8. UoPeopleのパートナーには、国連、ニューヨーク大学、マイクロソフト社、ヒューレット・パッカード社などが含まれています。現在、国際的に、このような企業などと取り組んでいる共同プロジェクトがあれば教えてください。
ヒューレット・パカード社は資金とコンピューターを寄付してくれた。また、同社は、インターンシップ・プログラムを開発し、女性向けの奨学金も提供してくれている。当大学で勉強している間、奨学金を受けた女性たちは、同社の社員をメンター(助言者)としてもつ。アフリカでは、マイクロソフト社は、1,000名の学生に奨学金を提供している。これらの学生は、在学中にマイクロソフト技術認定試験を無料で受けることができる。学生は、同社の社員をメンターにもち、インターンシップを完了する。さらに、学生はプログラムを完了後、マイクロソフト社に就職するチャンスも提供される。先ほど述べたとおり、学長委員会の長はニューヨーク大学の人間で、すべての学科長もニューヨーク大学の人間だ。さらに、ニューヨーク大学の多くの教授がボランティアでUoPeopleで教えている。当大学の最優秀学生の何人かは、ニューヨーク大学に編入でき、その場合、全額支給の奨学金を受け取ることができる。

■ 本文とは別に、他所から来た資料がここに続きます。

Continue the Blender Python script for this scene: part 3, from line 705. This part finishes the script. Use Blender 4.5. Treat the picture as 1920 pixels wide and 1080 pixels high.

9. 経営管理学科では何名の学生がすでに卒業していますか?コンピューター科学の学科の卒業生の情報を教えてください(平均年齢、年齢範囲、性別、出身地域)。彼らは、どのような組織で働いていますか。
学生の年齢は、18歳〜66歳で、平均年齢は29歳だ。30%が女性、70%が男性だ(この男女比は、将来、バランスがよくなるように変えたいと思っている)。出身地は世界中といってよい。(米国28%、中南米14%、アフリカ33%、アジア10%、残りは欧州、オセアニアなどだ)。職業経験も広範囲のものとなっている。
10. UoPeopleで勉強したい日本人の学生がいるとします。その場合、英語は大きな障害になります。英語が母国語でない学生のために、オンラインの英語の授業を提供する計画はありますか。授業で使う言語を他の言語にも拡大する予定はありますか。
UoPeopleに入学するためには、学生は、TOEFLか類似の試験に合格しなければならない。そうした試験に合格していない学生には、9週間の英語の授業を受講してもらい、本来の授業を受講するための英語試験に合格してもらう。しかし、当大学は英語の言語大学ではない。したがって、英語ができない学生は、入学の申請をする前にどこかで英語を学ばなければならない。将来、経営資源の余裕ができたら、他の言語による授業の指導も検討するだろう。
11. 非営利団体や営利企業を創業したいという志を持っている人にどのようなアドバイスをしますか?両組織の設立に求められるスキルは異なっていますか?
どちらのケースでも、あなたは、やろうとしていることに情熱をもつ必要がある。明確なビジョンが必要だ。そして、あなたのビジネスの中心は何かを理解しなければならない。さらに、中心的ビジネスに関係がない活動で横道にそれることを避けなければならない。そして、最も重要な点は「決してあきらめない」ことだ。組織が非営利だろうが営利だろうが、この仕事は、長いマラソンのようなものだ。何が起ろうが、決してあきらめないことが重要だ。とにかく続けることで、やがて結果が見えてくる。
12. 仕事をしていないときには、どのような趣味を楽しんでいますか。
過去5年間、私は、UoPeopleの運営に深く関与している。この仕事をとても楽しんでいる。実際、もし何をするのが一番楽しいかと問われれば、「自分が今している大学の仕事」と答えるだろう。仕事をしていないときは、新しい人たちと会ったり、読書を楽しんでいる。くわえて、ランニングをすることも好きだ。ランニングは、私の瞑想方法だ。そうした瞑想は、自分の考えを明確にしてくれ、集中するのを助けてくれる。